Folklore of the Middle Ground

In 1951, Nelson Algren published his complex essay exploring the psyche of Chicago. He began with a common romanticized folklore of the middle ground:

To the east were the moving waters as far as the eye could follow. To the west a sea of grass as far as wind might reach.

Waters restlessly, with every motion, slipping out of used colors for new. So that each fresh wind off the lake washed the prairie grasses with used sea-colors: the prairie moved in the light like a secondhand sea....

The portage's single hotel was a barracks, its streets were pig-wallows, and all the long summer night the Pottawattomies mourned beside that river: down in the barracks the horse-dealers and horse-stealers were making a night of it again. Whiskey-and-vermilion hustlers, painting the night vermilion.

In the Indian grass the Indians listened: they too had lived by night.

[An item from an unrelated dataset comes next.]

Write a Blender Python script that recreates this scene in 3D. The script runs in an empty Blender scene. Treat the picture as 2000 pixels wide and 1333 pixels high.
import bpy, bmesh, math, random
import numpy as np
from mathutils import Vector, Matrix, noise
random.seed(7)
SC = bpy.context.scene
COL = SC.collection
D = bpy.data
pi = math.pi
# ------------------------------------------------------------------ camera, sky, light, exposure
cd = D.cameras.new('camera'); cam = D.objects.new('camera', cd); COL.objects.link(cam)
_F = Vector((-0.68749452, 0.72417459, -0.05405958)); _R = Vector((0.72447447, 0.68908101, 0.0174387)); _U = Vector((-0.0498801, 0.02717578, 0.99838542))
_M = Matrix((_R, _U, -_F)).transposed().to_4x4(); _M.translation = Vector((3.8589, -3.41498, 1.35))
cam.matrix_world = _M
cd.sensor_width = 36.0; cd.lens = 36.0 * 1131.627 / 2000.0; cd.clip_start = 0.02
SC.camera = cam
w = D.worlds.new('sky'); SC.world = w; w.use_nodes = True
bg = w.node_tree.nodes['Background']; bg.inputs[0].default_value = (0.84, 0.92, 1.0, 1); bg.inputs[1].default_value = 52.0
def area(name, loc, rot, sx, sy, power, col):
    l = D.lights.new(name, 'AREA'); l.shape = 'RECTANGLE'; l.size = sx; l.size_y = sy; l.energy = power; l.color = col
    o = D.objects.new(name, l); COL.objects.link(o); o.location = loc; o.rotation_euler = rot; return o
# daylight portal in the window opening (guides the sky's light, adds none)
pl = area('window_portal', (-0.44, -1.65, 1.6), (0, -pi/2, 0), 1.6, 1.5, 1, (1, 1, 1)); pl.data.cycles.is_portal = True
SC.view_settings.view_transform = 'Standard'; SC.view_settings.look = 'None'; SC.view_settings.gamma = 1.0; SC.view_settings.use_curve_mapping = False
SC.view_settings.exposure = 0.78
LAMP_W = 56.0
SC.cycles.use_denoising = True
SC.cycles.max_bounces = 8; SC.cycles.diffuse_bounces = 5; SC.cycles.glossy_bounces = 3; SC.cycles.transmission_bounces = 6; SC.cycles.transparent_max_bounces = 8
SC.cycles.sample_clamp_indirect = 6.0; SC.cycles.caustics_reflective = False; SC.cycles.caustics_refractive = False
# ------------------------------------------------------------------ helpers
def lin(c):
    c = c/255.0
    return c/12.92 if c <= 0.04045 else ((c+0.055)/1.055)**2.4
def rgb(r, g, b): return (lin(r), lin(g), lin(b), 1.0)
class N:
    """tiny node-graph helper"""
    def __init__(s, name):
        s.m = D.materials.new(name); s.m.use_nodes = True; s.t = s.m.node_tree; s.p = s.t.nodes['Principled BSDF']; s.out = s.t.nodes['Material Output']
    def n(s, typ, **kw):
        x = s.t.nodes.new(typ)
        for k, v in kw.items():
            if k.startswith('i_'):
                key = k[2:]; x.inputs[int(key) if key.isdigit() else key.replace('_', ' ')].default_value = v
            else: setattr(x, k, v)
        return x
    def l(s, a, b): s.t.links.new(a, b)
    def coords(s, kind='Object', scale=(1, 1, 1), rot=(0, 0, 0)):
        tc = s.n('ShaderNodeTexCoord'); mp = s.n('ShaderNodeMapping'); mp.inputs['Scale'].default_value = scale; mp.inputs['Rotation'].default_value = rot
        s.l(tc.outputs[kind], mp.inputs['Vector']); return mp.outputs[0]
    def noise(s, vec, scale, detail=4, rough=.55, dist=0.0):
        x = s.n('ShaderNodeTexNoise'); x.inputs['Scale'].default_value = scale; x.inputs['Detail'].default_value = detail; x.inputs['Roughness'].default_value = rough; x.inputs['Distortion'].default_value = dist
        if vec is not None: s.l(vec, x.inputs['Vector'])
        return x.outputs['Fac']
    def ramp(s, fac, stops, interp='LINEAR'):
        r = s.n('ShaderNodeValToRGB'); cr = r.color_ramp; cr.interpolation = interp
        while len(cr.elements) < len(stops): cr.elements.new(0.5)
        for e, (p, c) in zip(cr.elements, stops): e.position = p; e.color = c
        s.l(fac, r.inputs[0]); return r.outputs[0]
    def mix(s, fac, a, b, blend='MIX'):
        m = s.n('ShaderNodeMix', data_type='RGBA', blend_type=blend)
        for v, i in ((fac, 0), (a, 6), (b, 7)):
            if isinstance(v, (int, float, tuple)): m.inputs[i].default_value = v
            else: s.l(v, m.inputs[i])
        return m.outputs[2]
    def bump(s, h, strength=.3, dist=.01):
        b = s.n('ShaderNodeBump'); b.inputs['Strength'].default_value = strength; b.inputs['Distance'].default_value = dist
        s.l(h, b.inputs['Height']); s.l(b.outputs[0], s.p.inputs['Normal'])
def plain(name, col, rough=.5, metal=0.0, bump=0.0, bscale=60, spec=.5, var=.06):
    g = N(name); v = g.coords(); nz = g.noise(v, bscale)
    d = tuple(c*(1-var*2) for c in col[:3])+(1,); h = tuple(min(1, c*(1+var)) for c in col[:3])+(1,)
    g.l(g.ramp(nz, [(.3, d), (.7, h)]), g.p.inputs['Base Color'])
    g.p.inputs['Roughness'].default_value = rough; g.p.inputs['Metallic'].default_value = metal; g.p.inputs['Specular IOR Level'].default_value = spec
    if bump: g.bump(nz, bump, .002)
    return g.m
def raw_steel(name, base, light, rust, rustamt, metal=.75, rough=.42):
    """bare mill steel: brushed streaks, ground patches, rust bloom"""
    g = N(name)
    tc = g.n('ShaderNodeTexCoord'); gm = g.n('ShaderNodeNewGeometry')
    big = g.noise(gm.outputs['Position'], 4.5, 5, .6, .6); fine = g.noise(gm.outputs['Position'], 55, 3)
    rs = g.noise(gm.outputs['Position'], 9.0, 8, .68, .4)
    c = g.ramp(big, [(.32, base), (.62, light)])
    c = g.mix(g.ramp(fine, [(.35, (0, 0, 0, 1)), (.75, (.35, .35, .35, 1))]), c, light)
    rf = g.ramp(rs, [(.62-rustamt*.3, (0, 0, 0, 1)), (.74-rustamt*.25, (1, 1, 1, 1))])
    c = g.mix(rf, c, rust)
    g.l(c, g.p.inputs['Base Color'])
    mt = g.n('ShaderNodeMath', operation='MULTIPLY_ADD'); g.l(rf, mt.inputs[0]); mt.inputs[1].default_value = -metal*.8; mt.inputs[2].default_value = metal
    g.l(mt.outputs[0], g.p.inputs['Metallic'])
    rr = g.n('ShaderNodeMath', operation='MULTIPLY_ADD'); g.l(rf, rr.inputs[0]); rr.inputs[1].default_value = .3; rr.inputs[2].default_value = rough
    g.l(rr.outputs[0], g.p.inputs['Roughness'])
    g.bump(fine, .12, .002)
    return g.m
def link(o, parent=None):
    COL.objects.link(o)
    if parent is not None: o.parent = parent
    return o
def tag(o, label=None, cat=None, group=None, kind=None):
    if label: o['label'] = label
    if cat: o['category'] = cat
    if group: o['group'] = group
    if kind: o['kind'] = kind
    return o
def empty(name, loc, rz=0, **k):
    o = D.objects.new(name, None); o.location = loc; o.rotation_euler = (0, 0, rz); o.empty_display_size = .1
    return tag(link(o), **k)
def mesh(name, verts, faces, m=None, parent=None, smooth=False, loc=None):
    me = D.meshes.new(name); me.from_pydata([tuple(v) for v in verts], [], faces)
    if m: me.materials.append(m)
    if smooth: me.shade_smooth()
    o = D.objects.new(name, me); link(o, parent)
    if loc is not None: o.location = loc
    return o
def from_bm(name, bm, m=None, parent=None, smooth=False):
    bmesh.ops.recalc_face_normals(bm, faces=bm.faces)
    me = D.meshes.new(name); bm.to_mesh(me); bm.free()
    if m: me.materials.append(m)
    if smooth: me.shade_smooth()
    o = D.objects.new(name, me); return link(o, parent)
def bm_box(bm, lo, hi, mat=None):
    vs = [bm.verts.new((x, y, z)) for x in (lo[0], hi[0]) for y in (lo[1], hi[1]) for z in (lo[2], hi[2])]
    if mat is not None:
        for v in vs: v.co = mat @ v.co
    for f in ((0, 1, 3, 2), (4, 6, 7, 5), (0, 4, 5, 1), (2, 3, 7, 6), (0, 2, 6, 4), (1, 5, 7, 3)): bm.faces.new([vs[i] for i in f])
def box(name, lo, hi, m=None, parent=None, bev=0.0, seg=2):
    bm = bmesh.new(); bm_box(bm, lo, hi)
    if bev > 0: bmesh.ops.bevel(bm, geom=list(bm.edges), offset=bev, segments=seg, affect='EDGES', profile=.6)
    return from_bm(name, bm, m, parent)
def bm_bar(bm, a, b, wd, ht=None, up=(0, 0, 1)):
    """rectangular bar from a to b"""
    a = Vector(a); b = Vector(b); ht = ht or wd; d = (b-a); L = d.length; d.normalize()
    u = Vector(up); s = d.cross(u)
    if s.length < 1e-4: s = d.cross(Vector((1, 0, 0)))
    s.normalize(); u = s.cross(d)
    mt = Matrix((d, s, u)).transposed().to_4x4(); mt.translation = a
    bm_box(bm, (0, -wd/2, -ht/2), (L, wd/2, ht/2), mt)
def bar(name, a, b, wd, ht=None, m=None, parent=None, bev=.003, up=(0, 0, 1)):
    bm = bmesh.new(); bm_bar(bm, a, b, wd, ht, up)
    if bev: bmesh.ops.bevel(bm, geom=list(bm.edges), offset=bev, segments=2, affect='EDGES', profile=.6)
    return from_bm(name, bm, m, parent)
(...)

And heard, in the uproar in the hotel, the first sounds of a city that was to live by night after the wilderness had passed. A city that was to roll boulevards down out of pig-wallows and roll its dark river uphill.

That was to forge, out of steel and blood-red neon, its own peculiar wilderness.

Yankee and voyageur, the Irish and the Dutch, Indian traders and Indian agents, halfbreed and quarter-breed and no breed at all, in the final counting they were all of a single breed. They all had hustler's blood. And kept the old Sauganash in a hustler's uproar.

They hustled the land, they hustled the Indian, they hustled by night and they hustled by day. They hustled guns and furs and peltries, grog and the blood-red whiskey-dye; they hustled with dice or a deck or a derringer.

Algren, Nelson. Chicago: City on the Make. 1951.